B. 1956, New York, NY

Julia Wachtel presents what’s perhaps the funniest work in “Greater New York”: the five-panel painting McSwift (2024). A photograph of Taylor Swift on her Eras tour appears to stutter across the first two panels. We see the pop star from behind, her shimmering, fringed dress rippling, her booted feet firmly planted, one hand pointing to the sky in a choreographed gesture while the other, ostensibly, holds the mic. The next panel features a waving Ronald McDonald, and the next two return to Swift’s stage, this half with no pop star to animate it. Ronald becomes a commercial break, a literal clown interrupting a mass entertainment. The quiet of the empty stage, and the darkness in front of it, seem like a reprieve, until you remember that there’s a vast audience out there, hungry and worshipful. The work raises some philosophical questions: Is a painting a stage? Is the painter more similar to a clown or a pop star? And is it her job to entertain? Regardless, she does.

Wachtel rose to prominence as a member of the Pictures Generation, a loose consortium of artists whose great subject was the proliferation of images across pop culture and media and advertising in particular. In 2026, when AI can create infinite images and mash-ups via a simple prompt, this work feels as relevant as ever.

Farah Al Qasimi

B. 1991, Abu Dhabi.

Farah Al Qasimi’s photographs span two walls on the second floor of “Greater New York.” One features wallpaper patterned with a photographed red curtain, a theatrical backdrop to the artist’s bright compositions. Another captures a stone countertop with a wooden cutting board, a sliced watermelon on top of it. The fleshy pink face of the halved fruit gapes at the viewer, while a bright yellow jug of corn oil and a pot of flowers hover in the background.
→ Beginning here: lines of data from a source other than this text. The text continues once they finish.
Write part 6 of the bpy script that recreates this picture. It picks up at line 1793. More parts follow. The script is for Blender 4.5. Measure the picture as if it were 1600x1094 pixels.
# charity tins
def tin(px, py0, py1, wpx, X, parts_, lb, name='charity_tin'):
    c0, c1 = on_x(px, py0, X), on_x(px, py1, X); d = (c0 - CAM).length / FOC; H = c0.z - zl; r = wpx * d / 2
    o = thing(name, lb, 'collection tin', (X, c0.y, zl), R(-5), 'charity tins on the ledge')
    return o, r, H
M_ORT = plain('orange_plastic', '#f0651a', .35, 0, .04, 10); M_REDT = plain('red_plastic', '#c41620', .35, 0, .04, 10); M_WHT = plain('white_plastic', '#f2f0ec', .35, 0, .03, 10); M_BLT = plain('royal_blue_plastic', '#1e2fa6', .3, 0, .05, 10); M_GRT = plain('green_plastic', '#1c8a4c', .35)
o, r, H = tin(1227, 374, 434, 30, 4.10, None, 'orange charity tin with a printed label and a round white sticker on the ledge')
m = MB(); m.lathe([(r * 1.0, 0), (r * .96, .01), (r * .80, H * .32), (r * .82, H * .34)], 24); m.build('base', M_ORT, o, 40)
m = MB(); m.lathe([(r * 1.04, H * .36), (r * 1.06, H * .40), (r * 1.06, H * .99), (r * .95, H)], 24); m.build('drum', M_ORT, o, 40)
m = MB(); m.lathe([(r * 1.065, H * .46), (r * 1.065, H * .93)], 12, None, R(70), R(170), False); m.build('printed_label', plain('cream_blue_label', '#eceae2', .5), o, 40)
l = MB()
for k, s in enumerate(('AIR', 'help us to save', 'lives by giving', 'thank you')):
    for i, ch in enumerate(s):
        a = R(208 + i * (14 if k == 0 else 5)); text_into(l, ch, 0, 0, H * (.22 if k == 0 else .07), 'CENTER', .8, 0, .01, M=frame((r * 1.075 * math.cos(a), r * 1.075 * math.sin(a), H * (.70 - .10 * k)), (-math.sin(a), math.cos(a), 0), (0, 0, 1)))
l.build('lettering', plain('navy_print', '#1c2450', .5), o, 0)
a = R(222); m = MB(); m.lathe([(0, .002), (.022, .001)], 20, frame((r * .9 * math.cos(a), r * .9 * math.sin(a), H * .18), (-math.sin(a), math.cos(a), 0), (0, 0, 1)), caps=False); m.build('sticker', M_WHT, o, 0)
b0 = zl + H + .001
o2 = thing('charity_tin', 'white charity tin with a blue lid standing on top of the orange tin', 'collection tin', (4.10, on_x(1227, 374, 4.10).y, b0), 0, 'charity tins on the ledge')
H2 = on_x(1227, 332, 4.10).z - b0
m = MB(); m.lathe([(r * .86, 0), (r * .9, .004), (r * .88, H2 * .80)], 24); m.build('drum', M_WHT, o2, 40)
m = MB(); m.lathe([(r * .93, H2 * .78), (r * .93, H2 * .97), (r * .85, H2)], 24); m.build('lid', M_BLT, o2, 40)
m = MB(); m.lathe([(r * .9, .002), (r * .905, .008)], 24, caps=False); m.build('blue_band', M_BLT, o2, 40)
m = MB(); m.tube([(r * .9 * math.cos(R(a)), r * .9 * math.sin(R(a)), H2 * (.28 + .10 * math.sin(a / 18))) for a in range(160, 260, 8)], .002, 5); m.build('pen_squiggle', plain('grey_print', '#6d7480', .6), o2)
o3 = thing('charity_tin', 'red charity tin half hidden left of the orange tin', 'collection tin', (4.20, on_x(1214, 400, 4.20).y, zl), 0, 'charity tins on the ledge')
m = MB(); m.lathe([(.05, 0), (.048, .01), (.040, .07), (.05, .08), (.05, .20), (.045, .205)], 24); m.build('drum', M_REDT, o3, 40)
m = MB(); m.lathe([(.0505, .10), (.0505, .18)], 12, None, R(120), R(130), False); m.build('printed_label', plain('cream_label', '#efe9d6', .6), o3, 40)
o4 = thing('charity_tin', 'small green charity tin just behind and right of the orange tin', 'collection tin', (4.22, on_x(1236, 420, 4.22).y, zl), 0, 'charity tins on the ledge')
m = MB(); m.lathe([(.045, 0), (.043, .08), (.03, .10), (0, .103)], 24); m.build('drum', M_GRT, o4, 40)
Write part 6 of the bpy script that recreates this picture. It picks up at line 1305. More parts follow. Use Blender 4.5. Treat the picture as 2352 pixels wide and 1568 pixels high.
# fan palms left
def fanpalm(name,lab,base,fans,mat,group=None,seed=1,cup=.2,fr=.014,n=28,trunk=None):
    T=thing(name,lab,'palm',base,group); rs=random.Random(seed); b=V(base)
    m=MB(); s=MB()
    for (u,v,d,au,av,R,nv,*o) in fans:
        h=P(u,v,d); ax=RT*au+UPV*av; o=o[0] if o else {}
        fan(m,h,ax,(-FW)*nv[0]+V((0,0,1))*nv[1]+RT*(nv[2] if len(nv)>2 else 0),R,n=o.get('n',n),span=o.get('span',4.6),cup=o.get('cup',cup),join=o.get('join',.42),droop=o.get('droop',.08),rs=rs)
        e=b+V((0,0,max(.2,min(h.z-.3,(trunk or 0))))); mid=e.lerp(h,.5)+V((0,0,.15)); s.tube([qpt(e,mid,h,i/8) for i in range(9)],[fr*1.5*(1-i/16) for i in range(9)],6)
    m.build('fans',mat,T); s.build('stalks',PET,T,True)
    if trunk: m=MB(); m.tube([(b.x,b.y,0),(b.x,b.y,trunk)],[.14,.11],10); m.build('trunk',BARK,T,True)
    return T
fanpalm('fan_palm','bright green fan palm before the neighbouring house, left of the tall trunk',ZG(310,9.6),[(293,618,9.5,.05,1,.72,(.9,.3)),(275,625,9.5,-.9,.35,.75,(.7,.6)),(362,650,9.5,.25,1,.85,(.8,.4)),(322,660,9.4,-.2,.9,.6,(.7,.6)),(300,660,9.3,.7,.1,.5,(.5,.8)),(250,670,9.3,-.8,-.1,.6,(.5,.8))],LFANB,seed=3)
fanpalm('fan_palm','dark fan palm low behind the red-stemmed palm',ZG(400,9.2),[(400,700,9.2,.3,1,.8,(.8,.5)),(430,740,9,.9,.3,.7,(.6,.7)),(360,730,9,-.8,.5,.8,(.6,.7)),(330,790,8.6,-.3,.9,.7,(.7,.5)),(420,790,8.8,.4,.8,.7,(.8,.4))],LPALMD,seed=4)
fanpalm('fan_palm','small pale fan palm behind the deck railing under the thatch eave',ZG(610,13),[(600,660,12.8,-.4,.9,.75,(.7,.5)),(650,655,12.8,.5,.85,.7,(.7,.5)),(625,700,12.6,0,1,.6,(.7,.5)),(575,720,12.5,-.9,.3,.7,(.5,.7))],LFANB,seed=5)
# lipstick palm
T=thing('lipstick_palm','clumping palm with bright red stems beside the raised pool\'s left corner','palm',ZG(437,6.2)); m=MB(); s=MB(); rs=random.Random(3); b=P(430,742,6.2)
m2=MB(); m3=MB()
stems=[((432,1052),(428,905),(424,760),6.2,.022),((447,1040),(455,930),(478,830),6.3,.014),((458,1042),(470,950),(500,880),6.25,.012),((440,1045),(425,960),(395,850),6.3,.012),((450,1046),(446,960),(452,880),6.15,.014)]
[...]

The scene suggests an everyday riff on art historical still lifes, with an oven range off to the side. Al Qasimi’s vibrant palette extends to other works, which feature a parrot perched on an outstretched hand and a girl lying on her bed in jeans and a headscarf, next to her cat. Elsewhere, the artist captures the interiors of cars, replete with Gatorade bottles, a devotional car ornament, or a flower on the dash. All these images, in fact, come from Al Qasimi’s larger project of documenting the Arab community from Dearborn, Michigan (where the population is half Arab), and the United Arab Emirates, where she grew up. Together, they create a sense of exuberant multiplicity. If patterns occasionally clash, the scenes are only richer for it.